Если цель игры у Дадзая — преодоление экзистенциального кризиса, то у Мамедова все проще и одновременно сложнее: «Я играю. Ставка — литература и все, что так или иначе связано с ней». Игра с собой и окружающими, близкими ради литературы кажется вещью не менее аморальной, чем неоднократные попытки самоубийства Дадзая и смерти его любовниц, и таковой и является. Так, молитва героя по стилю больше напоминает эрзац модернистского потока сознания («Нинка говорит / когда ты закончишь наш институт ты будешь Маугли с высшим образованием / Отче наш если Ты есть на небе небеси…» и т. д.) и содержит больше литературных тем, чем религиозных обращений; герой не перестает отстраненно наблюдать за собой как во время любовной близости («Опять у меня такое чувство, будто за мной кто-то наблюдает сверху. Регистрирует событие»), так и во время трагического происшествия — опасной травмы дорогого ему соседского ребенка (здесь уже идет настоящий диалог со своим альтер эго: «Самый бесчувственный из всех моих наблюдателей — тот, которого я тщетно старался спровадить из своего сознания уже в машине „скорой помощи“, — в затемненном рентген-кабинете просто распоясался»).
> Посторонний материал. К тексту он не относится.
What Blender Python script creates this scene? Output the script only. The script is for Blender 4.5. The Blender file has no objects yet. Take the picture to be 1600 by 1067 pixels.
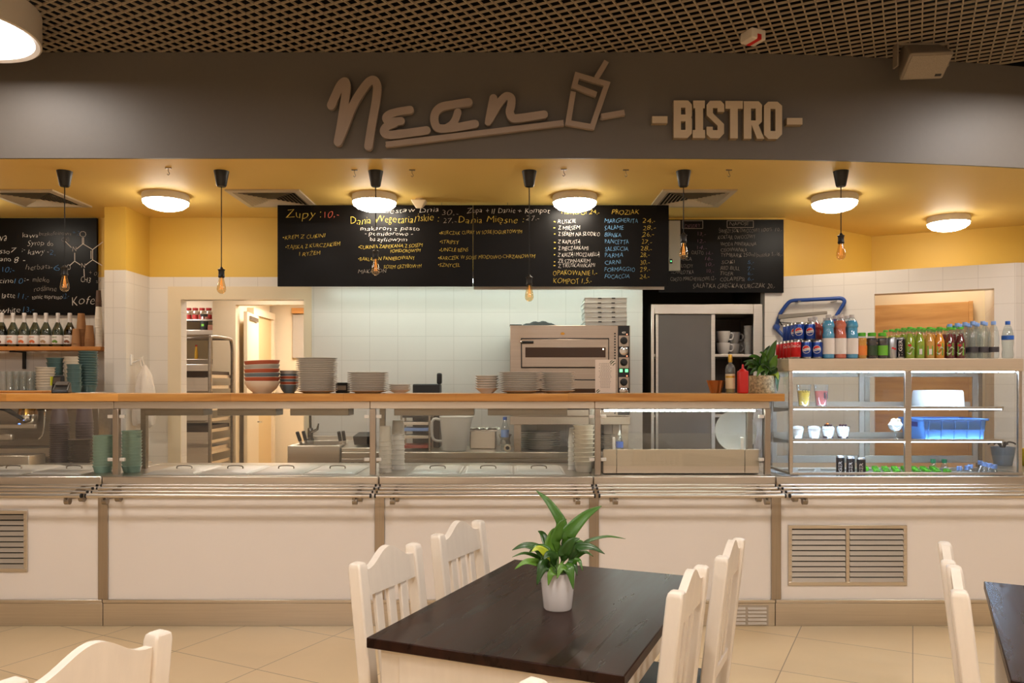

Этот фиксирующий все поступки и ощущения собеседник, набоковский соглядатай, — это настоящий бес, не зря он наблюдает «сверху» (дьявольские силы известны своим пристрастием к мимикрии под ангельские) и распоясывается в темноте кабинета (во тьме они уже полностью в своей стихии). Это бес литературы.
Как искушавший Иисуса демон обещал дать ему в награду власть над миром, так рассказчику Мамедова дается власть над словом — та самая, упомянутая в связи с «Хазарским ветром», возможность вживаться в другого, использовать оптику других для своего письма. Это дает свои результаты (когда собутыльник героя закусывает коньяк лимоном, у героя появляется «странное желание — поморщиться за него, сделать традиционное „фу!“, поправить полы халата, как это сделал он буквально минутой раньше»), но и чревато уже тупиком. Так, герой чаще всего наблюдает за самим собой и уподобляется в этом подчас аутисту; зациклен на своем будущем романе («Когда я напишу роман и поставлю последнюю точку или отточие, мне необходимо будет взглянуть на него вот так вот, сверху…»); нынешние отношения с людьми омертвляет их будущей литературизацией (свою любимую он спрашивает, под каким именем ее вывести в книге, впрочем, ответ его не волнует, он сам уже дал ей имя — фрау Шрам). Такая литературизация жизни уже равна зашоренности и ни к чему хорошему не ведет[792]
, чему дан яркий пример под конец книги: Илья видит во сне самого себя, смотрящего кино, — намек на излишнюю виртуальность, «симулятивность» и, в пределе, отстранение от самого себя. Та волшебная формула кошки (способность стать другим и описывать от его имени мир) обернулась опасной колдовской затеей, а обычная кошка — средневековым спутником нечистой силы…Восстановление связи с самим собой, своей истинной сутью и освобождение от демона (скорее в духе «Доктора Фаустуса», чем «Фауста») не случайно подается в религиозном ключе. Так, в конце той сцены с тяжело поранившимся мальчиком диалог героя с «самым бесчувственным» из его «наблюдателей» постепенно переходит в речь, обращенную к Богу, в настоящую молитву: «Хотел сказать что-нибудь жизнеутверждающее, но понял — не могу найти слов, все, что ни скажу сейчас, прозвучит лживо, как на комсомольском собрании. <…> И вдруг слова сами находятся. Замечательные слова, на замечательном языке, на том самом, на котором он [мальчик] иногда говорит, надеясь, что его услышат и поймут. <…> Оказывается, просить, молиться не за себя — это так легко, что можно даже не договаривать слов…» За молитвой следует череда настоящих метаморфоз. У героя появляются слова, они «легки», это настоящее вдохновение, одухотворенность свыше. А тот бес-соглядатай, который отстранял все, перемещается за спину героя («Тот, кто был за моей спиной, сейчас, верно, заквохтал от удовольствия»), становясь из «бесчувственного наблюдателя» Веничкиным ангелом.